▶ **Data excerpt**
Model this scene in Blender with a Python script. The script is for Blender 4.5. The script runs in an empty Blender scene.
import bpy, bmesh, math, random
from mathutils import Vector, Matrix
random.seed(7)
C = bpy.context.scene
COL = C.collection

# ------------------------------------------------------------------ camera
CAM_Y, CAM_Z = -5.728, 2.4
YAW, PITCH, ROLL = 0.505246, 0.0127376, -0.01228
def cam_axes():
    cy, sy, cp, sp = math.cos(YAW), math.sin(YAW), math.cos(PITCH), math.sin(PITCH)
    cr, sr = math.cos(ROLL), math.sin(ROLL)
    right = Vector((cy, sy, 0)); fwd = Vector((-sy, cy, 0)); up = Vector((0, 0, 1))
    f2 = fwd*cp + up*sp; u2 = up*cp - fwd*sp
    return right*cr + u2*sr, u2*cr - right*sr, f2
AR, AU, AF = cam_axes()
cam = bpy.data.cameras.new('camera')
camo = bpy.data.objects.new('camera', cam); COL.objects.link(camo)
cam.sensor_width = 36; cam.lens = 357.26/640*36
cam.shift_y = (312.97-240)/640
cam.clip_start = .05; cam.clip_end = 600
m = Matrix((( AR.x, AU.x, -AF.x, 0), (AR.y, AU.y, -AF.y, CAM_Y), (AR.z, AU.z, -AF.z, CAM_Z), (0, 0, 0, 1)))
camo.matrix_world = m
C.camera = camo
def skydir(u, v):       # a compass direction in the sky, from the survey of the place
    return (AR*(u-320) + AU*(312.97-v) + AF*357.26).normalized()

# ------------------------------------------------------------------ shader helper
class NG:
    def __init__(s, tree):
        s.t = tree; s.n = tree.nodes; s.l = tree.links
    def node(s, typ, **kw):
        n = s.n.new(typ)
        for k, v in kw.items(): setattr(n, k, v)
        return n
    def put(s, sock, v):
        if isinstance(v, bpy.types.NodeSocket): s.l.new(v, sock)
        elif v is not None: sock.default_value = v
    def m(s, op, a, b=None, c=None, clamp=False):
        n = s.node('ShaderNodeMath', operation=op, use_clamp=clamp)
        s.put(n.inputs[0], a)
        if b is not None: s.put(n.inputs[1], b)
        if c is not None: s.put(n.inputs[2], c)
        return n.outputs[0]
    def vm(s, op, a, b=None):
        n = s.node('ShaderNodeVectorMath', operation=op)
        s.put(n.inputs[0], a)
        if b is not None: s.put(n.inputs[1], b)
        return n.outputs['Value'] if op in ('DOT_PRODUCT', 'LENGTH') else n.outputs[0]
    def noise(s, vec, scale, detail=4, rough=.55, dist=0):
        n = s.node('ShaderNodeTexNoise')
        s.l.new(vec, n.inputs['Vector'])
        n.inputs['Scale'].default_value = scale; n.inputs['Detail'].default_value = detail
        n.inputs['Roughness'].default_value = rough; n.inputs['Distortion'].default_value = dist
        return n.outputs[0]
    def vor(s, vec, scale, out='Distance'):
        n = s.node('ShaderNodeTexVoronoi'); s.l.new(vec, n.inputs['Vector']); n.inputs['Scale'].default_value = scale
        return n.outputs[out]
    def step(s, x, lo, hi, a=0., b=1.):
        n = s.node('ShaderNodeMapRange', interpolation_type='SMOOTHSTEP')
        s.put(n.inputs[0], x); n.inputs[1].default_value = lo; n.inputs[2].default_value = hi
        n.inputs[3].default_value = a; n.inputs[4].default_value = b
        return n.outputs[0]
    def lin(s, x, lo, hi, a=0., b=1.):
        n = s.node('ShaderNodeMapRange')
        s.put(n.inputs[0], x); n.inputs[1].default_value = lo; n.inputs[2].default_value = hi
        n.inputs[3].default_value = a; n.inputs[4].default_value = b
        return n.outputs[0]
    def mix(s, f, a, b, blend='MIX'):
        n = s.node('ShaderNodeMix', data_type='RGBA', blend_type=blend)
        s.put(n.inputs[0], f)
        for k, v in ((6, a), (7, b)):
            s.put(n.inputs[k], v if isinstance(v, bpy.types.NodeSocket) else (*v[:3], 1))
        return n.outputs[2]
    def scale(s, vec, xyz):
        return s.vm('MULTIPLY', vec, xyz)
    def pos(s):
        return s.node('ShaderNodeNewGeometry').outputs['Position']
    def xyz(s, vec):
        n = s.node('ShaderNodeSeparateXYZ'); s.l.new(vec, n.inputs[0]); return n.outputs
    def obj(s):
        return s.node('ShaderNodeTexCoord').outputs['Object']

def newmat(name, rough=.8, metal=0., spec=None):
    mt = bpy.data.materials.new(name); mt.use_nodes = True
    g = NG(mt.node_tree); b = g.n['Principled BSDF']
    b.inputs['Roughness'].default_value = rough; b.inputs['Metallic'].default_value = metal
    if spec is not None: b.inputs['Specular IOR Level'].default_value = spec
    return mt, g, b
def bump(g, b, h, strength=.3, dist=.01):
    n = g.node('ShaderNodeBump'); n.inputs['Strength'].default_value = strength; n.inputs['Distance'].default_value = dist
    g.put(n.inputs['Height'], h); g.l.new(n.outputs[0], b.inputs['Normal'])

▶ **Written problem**
Extract the listing in its entirety and repeat it exactly.

▶ **Correct response**
Model this scene in Blender with a Python script. The script is for Blender 4.5. The script runs in an empty Blender scene.
import bpy, bmesh, math, random
from mathutils import Vector, Matrix
random.seed(7)
C = bpy.context.scene
COL = C.collection

# ------------------------------------------------------------------ camera
CAM_Y, CAM_Z = -5.728, 2.4
YAW, PITCH, ROLL = 0.505246, 0.0127376, -0.01228
def cam_axes():
    cy, sy, cp, sp = math.cos(YAW), math.sin(YAW), math.cos(PITCH), math.sin(PITCH)
    cr, sr = math.cos(ROLL), math.sin(ROLL)
    right = Vector((cy, sy, 0)); fwd = Vector((-sy, cy, 0)); up = Vector((0, 0, 1))
    f2 = fwd*cp + up*sp; u2 = up*cp - fwd*sp
    return right*cr + u2*sr, u2*cr - right*sr, f2
AR, AU, AF = cam_axes()
cam = bpy.data.cameras.new('camera')
camo = bpy.data.objects.new('camera', cam); COL.objects.link(camo)
cam.sensor_width = 36; cam.lens = 357.26/640*36
cam.shift_y = (312.97-240)/640
cam.clip_start = .05; cam.clip_end = 600
m = Matrix((( AR.x, AU.x, -AF.x, 0), (AR.y, AU.y, -AF.y, CAM_Y), (AR.z, AU.z, -AF.z, CAM_Z), (0, 0, 0, 1)))
camo.matrix_world = m
C.camera = camo
def skydir(u, v):       # a compass direction in the sky, from the survey of the place
    return (AR*(u-320) + AU*(312.97-v) + AF*357.26).normalized()

# ------------------------------------------------------------------ shader helper
class NG:
    def __init__(s, tree):
        s.t = tree; s.n = tree.nodes; s.l = tree.links
    def node(s, typ, **kw):
        n = s.n.new(typ)
        for k, v in kw.items(): setattr(n, k, v)
        return n
    def put(s, sock, v):
        if isinstance(v, bpy.types.NodeSocket): s.l.new(v, sock)
        elif v is not None: sock.default_value = v
    def m(s, op, a, b=None, c=None, clamp=False):
        n = s.node('ShaderNodeMath', operation=op, use_clamp=clamp)
        s.put(n.inputs[0], a)
        if b is not None: s.put(n.inputs[1], b)
        if c is not None: s.put(n.inputs[2], c)
        return n.outputs[0]
    def vm(s, op, a, b=None):
        n = s.node('ShaderNodeVectorMath', operation=op)
        s.put(n.inputs[0], a)
        if b is not None: s.put(n.inputs[1], b)
        return n.outputs['Value'] if op in ('DOT_PRODUCT', 'LENGTH') else n.outputs[0]
    def noise(s, vec, scale, detail=4, rough=.55, dist=0):
        n = s.node('ShaderNodeTexNoise')
        s.l.new(vec, n.inputs['Vector'])
        n.inputs['Scale'].default_value = scale; n.inputs['Detail'].default_value = detail
        n.inputs['Roughness'].default_value = rough; n.inputs['Distortion'].default_value = dist
        return n.outputs[0]
    def vor(s, vec, scale, out='Distance'):
        n = s.node('ShaderNodeTexVoronoi'); s.l.new(vec, n.inputs['Vector']); n.inputs['Scale'].default_value = scale
        return n.outputs[out]
    def step(s, x, lo, hi, a=0., b=1.):
        n = s.node('ShaderNodeMapRange', interpolation_type='SMOOTHSTEP')
        s.put(n.inputs[0], x); n.inputs[1].default_value = lo; n.inputs[2].default_value = hi
        n.inputs[3].default_value = a; n.inputs[4].default_value = b
        return n.outputs[0]
    def lin(s, x, lo, hi, a=0., b=1.):
        n = s.node('ShaderNodeMapRange')
        s.put(n.inputs[0], x); n.inputs[1].default_value = lo; n.inputs[2].default_value = hi
        n.inputs[3].default_value = a; n.inputs[4].default_value = b
        return n.outputs[0]
    def mix(s, f, a, b, blend='MIX'):
        n = s.node('ShaderNodeMix', data_type='RGBA', blend_type=blend)
        s.put(n.inputs[0], f)
        for k, v in ((6, a), (7, b)):
            s.put(n.inputs[k], v if isinstance(v, bpy.types.NodeSocket) else (*v[:3], 1))
        return n.outputs[2]
    def scale(s, vec, xyz):
        return s.vm('MULTIPLY', vec, xyz)
    def pos(s):
        return s.node('ShaderNodeNewGeometry').outputs['Position']
    def xyz(s, vec):
        n = s.node('ShaderNodeSeparateXYZ'); s.l.new(vec, n.inputs[0]); return n.outputs
    def obj(s):
        return s.node('ShaderNodeTexCoord').outputs['Object']

def newmat(name, rough=.8, metal=0., spec=None):
    mt = bpy.data.materials.new(name); mt.use_nodes = True
    g = NG(mt.node_tree); b = g.n['Principled BSDF']
    b.inputs['Roughness'].default_value = rough; b.inputs['Metallic'].default_value = metal
    if spec is not None: b.inputs['Specular IOR Level'].default_value = spec
    return mt, g, b
def bump(g, b, h, strength=.3, dist=.01):
    n = g.node('ShaderNodeBump'); n.inputs['Strength'].default_value = strength; n.inputs['Distance'].default_value = dist
    g.put(n.inputs['Height'], h); g.l.new(n.outputs[0], b.inputs['Normal'])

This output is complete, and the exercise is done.